Copy from the first line below down to and including the line with "d1.location = (XL, (D1[0]". Skip the pictures.
## begin
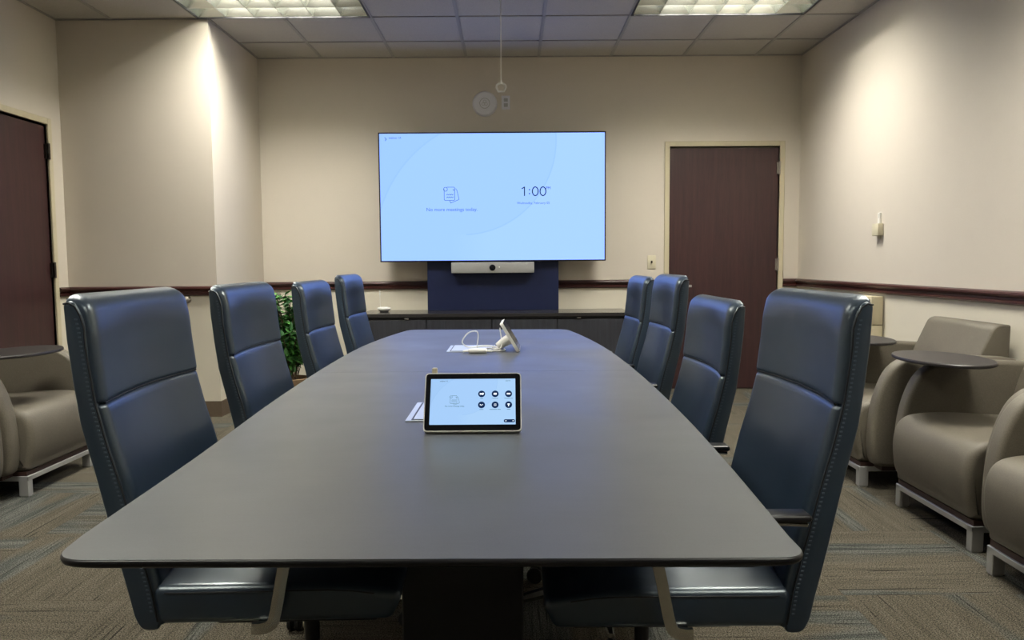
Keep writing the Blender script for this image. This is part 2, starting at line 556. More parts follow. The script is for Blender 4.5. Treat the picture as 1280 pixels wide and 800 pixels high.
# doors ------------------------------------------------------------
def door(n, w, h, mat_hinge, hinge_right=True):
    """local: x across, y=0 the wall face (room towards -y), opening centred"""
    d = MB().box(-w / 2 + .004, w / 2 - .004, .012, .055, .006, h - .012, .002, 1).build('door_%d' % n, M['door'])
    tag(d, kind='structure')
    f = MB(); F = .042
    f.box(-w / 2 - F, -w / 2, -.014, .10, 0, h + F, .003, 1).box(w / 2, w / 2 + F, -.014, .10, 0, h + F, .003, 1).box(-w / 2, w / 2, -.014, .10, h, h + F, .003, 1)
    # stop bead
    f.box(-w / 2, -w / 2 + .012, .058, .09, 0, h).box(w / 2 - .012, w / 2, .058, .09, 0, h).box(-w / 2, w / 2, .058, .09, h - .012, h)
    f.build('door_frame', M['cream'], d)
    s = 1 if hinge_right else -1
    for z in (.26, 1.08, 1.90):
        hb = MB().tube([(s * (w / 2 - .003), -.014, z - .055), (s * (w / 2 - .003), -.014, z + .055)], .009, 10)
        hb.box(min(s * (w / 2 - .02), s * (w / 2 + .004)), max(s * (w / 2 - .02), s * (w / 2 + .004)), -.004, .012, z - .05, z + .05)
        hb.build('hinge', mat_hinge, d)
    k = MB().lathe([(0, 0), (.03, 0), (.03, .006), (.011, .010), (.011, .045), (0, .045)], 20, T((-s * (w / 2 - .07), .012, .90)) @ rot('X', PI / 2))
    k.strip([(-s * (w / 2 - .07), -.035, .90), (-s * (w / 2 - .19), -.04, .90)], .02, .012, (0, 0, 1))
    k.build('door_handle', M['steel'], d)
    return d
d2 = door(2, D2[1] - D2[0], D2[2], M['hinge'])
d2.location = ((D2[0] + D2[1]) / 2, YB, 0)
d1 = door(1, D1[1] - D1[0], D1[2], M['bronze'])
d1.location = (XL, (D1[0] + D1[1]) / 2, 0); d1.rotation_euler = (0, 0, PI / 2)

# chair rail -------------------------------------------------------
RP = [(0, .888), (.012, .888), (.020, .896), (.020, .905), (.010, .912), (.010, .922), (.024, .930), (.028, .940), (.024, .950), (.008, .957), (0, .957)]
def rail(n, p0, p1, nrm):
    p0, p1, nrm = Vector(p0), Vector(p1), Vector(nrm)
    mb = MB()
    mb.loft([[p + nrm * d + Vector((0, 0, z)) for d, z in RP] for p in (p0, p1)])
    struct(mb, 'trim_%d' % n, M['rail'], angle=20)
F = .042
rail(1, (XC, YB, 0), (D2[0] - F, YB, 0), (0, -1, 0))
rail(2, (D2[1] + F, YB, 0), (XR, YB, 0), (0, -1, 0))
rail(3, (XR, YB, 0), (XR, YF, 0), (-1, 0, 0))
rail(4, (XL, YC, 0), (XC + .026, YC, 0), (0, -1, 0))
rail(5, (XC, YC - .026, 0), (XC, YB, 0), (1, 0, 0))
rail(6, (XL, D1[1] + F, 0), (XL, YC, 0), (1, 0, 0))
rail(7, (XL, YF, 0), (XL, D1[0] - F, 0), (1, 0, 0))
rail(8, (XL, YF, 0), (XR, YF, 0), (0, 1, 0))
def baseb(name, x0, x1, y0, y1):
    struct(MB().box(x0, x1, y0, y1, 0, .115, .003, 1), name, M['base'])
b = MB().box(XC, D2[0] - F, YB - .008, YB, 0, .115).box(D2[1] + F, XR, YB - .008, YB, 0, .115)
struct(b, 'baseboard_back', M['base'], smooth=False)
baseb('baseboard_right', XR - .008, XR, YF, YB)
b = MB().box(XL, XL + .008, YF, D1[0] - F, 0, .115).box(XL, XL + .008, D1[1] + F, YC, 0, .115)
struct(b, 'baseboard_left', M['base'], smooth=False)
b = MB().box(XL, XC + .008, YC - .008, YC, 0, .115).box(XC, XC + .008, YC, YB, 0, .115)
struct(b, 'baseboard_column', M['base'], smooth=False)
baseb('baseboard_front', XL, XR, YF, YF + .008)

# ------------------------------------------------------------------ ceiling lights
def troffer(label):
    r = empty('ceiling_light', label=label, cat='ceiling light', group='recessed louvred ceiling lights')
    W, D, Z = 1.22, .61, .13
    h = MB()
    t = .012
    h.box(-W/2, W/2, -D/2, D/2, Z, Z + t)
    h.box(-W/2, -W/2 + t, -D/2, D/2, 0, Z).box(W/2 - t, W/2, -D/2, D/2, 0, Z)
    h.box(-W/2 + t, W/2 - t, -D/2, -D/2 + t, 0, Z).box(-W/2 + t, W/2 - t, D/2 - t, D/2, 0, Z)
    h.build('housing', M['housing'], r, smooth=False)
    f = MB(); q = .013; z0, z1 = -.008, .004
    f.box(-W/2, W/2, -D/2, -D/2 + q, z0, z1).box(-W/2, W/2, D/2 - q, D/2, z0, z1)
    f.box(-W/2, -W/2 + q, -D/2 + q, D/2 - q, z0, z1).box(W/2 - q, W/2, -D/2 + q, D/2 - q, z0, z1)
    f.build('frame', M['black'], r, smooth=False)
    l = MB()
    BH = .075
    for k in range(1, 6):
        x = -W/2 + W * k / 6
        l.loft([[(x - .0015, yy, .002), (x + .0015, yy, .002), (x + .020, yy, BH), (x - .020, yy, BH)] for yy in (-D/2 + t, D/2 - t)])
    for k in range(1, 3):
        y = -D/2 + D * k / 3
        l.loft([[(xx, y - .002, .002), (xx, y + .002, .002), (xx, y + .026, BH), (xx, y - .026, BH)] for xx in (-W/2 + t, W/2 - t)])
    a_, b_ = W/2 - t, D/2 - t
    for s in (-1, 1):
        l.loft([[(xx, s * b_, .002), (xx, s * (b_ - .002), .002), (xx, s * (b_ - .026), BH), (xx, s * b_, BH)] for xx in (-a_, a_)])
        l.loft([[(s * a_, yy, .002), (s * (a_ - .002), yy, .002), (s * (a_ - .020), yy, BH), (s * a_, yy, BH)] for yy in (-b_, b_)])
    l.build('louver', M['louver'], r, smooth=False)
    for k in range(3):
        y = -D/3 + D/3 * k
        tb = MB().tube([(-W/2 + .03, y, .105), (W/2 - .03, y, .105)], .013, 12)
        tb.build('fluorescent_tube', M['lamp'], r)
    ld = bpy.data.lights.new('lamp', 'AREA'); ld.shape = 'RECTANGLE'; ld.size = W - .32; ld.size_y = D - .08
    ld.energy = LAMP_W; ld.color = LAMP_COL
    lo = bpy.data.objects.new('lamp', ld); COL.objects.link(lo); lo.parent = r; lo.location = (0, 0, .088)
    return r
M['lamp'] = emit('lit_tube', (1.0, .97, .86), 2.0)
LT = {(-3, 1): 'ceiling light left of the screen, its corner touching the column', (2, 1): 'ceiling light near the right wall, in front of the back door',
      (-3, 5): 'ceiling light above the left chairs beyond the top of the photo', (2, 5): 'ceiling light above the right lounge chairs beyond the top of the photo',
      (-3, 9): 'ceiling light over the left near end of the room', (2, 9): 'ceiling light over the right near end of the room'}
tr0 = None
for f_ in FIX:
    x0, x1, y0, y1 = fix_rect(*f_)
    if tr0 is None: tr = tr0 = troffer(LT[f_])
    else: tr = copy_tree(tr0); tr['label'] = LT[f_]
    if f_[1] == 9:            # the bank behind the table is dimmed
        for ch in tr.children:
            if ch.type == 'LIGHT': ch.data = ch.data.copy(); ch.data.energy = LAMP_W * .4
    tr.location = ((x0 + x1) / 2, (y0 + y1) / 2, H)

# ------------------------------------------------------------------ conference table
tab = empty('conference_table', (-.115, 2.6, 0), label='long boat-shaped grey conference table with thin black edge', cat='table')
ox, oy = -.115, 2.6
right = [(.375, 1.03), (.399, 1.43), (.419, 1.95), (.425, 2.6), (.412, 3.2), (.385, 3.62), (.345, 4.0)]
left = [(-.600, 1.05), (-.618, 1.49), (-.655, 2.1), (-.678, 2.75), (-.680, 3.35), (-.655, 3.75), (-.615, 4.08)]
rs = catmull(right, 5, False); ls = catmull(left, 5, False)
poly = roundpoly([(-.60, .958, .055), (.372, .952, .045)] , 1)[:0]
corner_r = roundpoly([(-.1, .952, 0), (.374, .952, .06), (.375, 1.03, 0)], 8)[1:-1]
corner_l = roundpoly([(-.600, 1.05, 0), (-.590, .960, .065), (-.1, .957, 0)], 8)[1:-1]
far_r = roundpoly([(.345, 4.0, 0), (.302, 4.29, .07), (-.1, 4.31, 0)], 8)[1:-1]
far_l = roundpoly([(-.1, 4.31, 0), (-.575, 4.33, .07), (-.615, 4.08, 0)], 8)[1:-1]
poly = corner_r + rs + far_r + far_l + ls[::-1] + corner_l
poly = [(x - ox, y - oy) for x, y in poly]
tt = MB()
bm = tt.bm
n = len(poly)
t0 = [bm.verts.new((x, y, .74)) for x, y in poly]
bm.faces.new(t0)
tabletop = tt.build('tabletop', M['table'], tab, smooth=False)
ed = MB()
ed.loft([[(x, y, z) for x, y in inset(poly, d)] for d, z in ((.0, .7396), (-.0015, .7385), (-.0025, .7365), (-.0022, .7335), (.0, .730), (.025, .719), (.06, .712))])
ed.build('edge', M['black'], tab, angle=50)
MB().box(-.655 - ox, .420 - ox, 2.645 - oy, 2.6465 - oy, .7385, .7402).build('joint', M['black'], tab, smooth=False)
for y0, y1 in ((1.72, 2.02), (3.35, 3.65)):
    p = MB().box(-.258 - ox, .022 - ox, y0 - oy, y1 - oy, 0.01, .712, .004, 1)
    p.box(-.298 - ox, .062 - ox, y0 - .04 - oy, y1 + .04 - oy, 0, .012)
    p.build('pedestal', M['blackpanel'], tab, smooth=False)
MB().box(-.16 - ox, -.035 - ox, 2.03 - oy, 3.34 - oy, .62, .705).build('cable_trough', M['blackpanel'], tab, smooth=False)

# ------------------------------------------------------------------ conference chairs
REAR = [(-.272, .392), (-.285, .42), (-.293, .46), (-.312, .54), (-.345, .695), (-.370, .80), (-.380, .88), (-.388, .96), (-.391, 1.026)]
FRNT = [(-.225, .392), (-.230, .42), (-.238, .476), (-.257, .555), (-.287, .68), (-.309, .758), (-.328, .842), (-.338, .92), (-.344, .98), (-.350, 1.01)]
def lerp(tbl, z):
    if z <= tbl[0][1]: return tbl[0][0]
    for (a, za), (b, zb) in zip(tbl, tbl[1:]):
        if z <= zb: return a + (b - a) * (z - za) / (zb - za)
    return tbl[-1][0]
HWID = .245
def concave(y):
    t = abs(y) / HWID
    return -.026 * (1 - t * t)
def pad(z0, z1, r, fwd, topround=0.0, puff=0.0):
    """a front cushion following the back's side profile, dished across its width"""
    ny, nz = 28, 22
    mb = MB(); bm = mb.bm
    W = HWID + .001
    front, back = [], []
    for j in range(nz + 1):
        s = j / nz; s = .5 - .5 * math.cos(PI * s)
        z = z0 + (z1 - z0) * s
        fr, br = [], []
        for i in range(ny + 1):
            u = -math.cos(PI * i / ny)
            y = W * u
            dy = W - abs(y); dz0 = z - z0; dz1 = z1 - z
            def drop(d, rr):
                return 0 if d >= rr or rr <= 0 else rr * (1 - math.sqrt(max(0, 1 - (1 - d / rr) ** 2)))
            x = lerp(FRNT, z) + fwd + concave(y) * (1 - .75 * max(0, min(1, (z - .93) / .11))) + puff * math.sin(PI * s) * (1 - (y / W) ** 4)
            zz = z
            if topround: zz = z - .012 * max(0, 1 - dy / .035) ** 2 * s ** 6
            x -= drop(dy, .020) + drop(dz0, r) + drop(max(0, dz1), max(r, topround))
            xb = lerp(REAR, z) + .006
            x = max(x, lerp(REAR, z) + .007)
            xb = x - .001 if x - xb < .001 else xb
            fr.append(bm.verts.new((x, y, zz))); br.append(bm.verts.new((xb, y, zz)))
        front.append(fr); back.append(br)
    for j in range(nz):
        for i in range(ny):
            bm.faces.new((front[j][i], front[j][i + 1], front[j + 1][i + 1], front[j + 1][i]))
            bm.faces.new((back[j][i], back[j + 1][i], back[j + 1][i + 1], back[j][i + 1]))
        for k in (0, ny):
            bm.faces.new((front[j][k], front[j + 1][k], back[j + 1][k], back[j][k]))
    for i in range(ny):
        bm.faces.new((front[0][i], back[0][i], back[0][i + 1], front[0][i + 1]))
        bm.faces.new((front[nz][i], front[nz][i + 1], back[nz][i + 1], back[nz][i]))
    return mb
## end
=== Solved exercise ===
Keep writing the Blender script for this image. This is part 2, starting at line 556. More parts follow. The script is for Blender 4.5. Treat the picture as 1280 pixels wide and 800 pixels high.
# doors ------------------------------------------------------------
def door(n, w, h, mat_hinge, hinge_right=True):
    """local: x across, y=0 the wall face (room towards -y), opening centred"""
    d = MB().box(-w / 2 + .004, w / 2 - .004, .012, .055, .006, h - .012, .002, 1).build('door_%d' % n, M['door'])
    tag(d, kind='structure')
    f = MB(); F = .042
    f.box(-w / 2 - F, -w / 2, -.014, .10, 0, h + F, .003, 1).box(w / 2, w / 2 + F, -.014, .10, 0, h + F, .003, 1).box(-w / 2, w / 2, -.014, .10, h, h + F, .003, 1)
    # stop bead
    f.box(-w / 2, -w / 2 + .012, .058, .09, 0, h).box(w / 2 - .012, w / 2, .058, .09, 0, h).box(-w / 2, w / 2, .058, .09, h - .012, h)
    f.build('door_frame', M['cream'], d)
    s = 1 if hinge_right else -1
    for z in (.26, 1.08, 1.90):
        hb = MB().tube([(s * (w / 2 - .003), -.014, z - .055), (s * (w / 2 - .003), -.014, z + .055)], .009, 10)
        hb.box(min(s * (w / 2 - .02), s * (w / 2 + .004)), max(s * (w / 2 - .02), s * (w / 2 + .004)), -.004, .012, z - .05, z + .05)
        hb.build('hinge', mat_hinge, d)
    k = MB().lathe([(0, 0), (.03, 0), (.03, .006), (.011, .010), (.011, .045), (0, .045)], 20, T((-s * (w / 2 - .07), .012, .90)) @ rot('X', PI / 2))
    k.strip([(-s * (w / 2 - .07), -.035, .90), (-s * (w / 2 - .19), -.04, .90)], .02, .012, (0, 0, 1))
    k.build('door_handle', M['steel'], d)
    return d
d2 = door(2, D2[1] - D2[0], D2[2], M['hinge'])
d2.location = ((D2[0] + D2[1]) / 2, YB, 0)
d1 = door(1, D1[1] - D1[0], D1[2], M['bronze'])
d1.location = (XL, (D1[0] + D1[1]) / 2, 0); d1.rotation_euler = (0, 0, PI / 2)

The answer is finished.